Specifications¶
Overview¶
Specifications are the foundation of reliable AI systems. This section teaches you how to write clear, actionable specifications that reduce cognitive friction and help AI models understand exactly what you need.
Rather than vague requirements that force models to guess, you'll learn a complete framework: MUST constraints, SHOULD guidelines, CONTEXT for planning, INTENT for understanding why, and VERIFICATION protocols to confirm success.
What You'll Learn¶
Core Framework¶
The Specifications framework has four interconnected layers and Verification Protocols:
MUST Constraints - Hard boundaries and non-negotiable requirements
SHOULD Guidelines - Flexible preferences that adapt to context
CONTEXT - Planning information about environment, users, and constraints
INTENT - The "why" behind your requirements and trade-offs
VERIFICATION - How to confirm the model met your needs
Complete Coverage¶
- Foundations - Core principles and how specifications reduce cognitive friction
- Common Pitfalls - Mistakes to avoid and how to fix them
- Supremacy Clause and Evidence Reset Protocols
- Templates - Ready-to-use specification templates
- Integration Examples - Real-world implementation examples
- Quick Reference Guide - Fast lookup for key concepts
- Verification Protocol Templates - Pre-built verification approaches
- Folder Structures - How to organize project references, complex policies, regulations, or extensive context, to be used in Specifications.

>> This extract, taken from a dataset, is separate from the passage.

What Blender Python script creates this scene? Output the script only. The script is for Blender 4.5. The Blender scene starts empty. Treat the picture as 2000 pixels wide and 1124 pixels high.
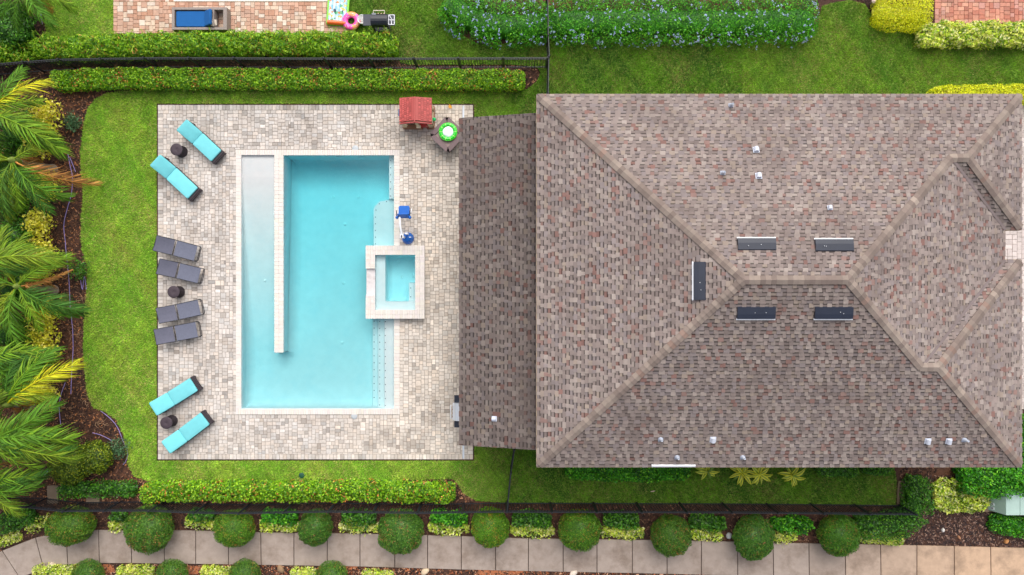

- Reverse Engineering Belief Dynamics - Dynamics Model to create a practical Belief Dynamics Control System Framework
Why Specifications Matter¶
Vague requirements create cognitive friction. When models must guess what you mean, they:
- Waste context on wrong paths
- Make incorrect assumptions
- Produce unreliable results
- Require multiple iterations
Good specifications eliminate guessing. They give models the clarity needed to deliver what you actually want, the first time.
Getting Started¶
New to Specifications?¶
Start here:
Foundations → MUST Constraints → SHOULD Guidelines
Work through the core framework sequentially to build a solid understanding.
Need Something Specific?¶
- Quick answers? → Quick Reference Guide
- Ready to start? → Templates
- Avoiding mistakes? → Common Pitfalls
- Real examples? → Integration Examples
Key Principle¶
All five work together. MUST defines boundaries. SHOULD provides flexibility. CONTEXT enables planning. INTENT reveals why. VERIFICATION PROTOCOLS confirm success.
Missing any layer increases cognitive friction and reduces reliability.